[alsa-devel] Problems with safe API and snd-cs46xx

Takashi Iwai tiwai at suse.de
Tue Sep 8 08:38:37 CEST 2009


At Mon, 7 Sep 2009 20:06:37 +0100,
Sophie Hamilton wrote:
> 
> On 9/7/09, Takashi Iwai <tiwai at suse.de> wrote:
> > At Mon, 7 Sep 2009 18:04:12 +0100,
> > Sophie Hamilton wrote:
> >  >
> >  > On 9/7/09, Sophie Hamilton <sophie-alsa at theblob.org> wrote:
> >  > >  I decided to go investigating myself and discovered that the cs46xx
> >  > >  driver has a silly minimum period size declared of 1. Increasing this
> >  > >  to 256 fixes the problem, though I haven't yet tested to see if lower
> >  > >  values will work too. (I'll do this and regenerate the patch later.)
> >  >
> >  > Turns out that a value of 64 is the optimum value.
> >
> > How did you determine it ? :)
> 
> Well, I have the actual hardware - at least, one of the chips it
> supports - which is how I got involved in this bug in the first place.
> (The Turtle Beach Santa Cruz uses a CS4630.) A value of 32 didn't work
> when the default period side from ALSA is used; the next highest power
> of two, 64, does.  As all the values I've seen in the kernel for the
> minimum period size are powers of two, I'm assuming that this is the
> lowest it can be. (I don't know much about ALSA, bear in mind; this is
> my first venture into ALSA programming *and* kernel patches.)
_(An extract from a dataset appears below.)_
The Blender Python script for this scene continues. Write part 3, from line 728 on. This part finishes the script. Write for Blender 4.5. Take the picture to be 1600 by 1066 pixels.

I asked it just because your description alone wasn't convincing
enough.  That is, "it just works good for me" is no good explanation.
The test was done on a single machine with a single application.
It's possible that it would work on a monster 8GHz machine with
another soundcard with a cs46xx chip with another application.

However, as already mentioned, I find changing the value to 64 is
somehow rational.  But, it's still a question whether this is the only
fix...

> >  Well, I find also 64 is a sane value, but it's not always logical.
> >  In most cases, 32 is used as the minimum value due to PCI h/w
> >  limitation.  But 32 is very hard to achieve, so it doesn't matter
> >  so much.
> 
> Like I said, I have the hardware, and I can tell you that on my
> hardware, 32 doesn't work properly, while 64 does. :)
> 
> >  > This should be the final patch. How should I go about submitting this?
> >
> > Please give a proper patch summary, too.
> >  Also, it'd be more helpful if you give an example what actually
> >  your patch fixes (e.g. audacious, etc).
> 
> I'm not sure what you mean by a "proper patch summary". Is there
> anywhere I should read that specifies the format of a proper patch
> summary?

A patch should have a single line summary to describe what it does.
Take a look at $LINUX/Documentation/SubmittingPatches for details.

> As for what it fixes, it fixes a problem in the case where neither a
> period size nor a buffer size is passed to ALSA, instead using the
> defaults provided. This is the recommended course of action according
> to a guide to safe ALSA usage by Lennart Poettering - see
> http://0pointer.de/blog/projects/guide-to-sound-apis.html . Among
> other things, the guide says that in order for an app to remain safe
> and playable on all backends that ALSA supports, it should "not touch
> buffering/period metrics unless you have specific latency needs".
> 
> This guide is already being followed by various apps and audio
> interfaces - Audacious is one of them, and OpenAL (a popular audio
> interface used by many games including Second Life and Unreal
> Tournament) is another. As such, there are quite a few examples where
> the current buggy behaviour can be observed on a card that the cs46xx
> driver serves. (I don't know of a full list; as I said above, I'm new
> to ALSA programming.)
> 
> Does this help?

Yes, but a bit more concisely if possible, please.
The text will be recorded as a GIT changelog forever.  This is the
best place where people see to track down the changes over tree.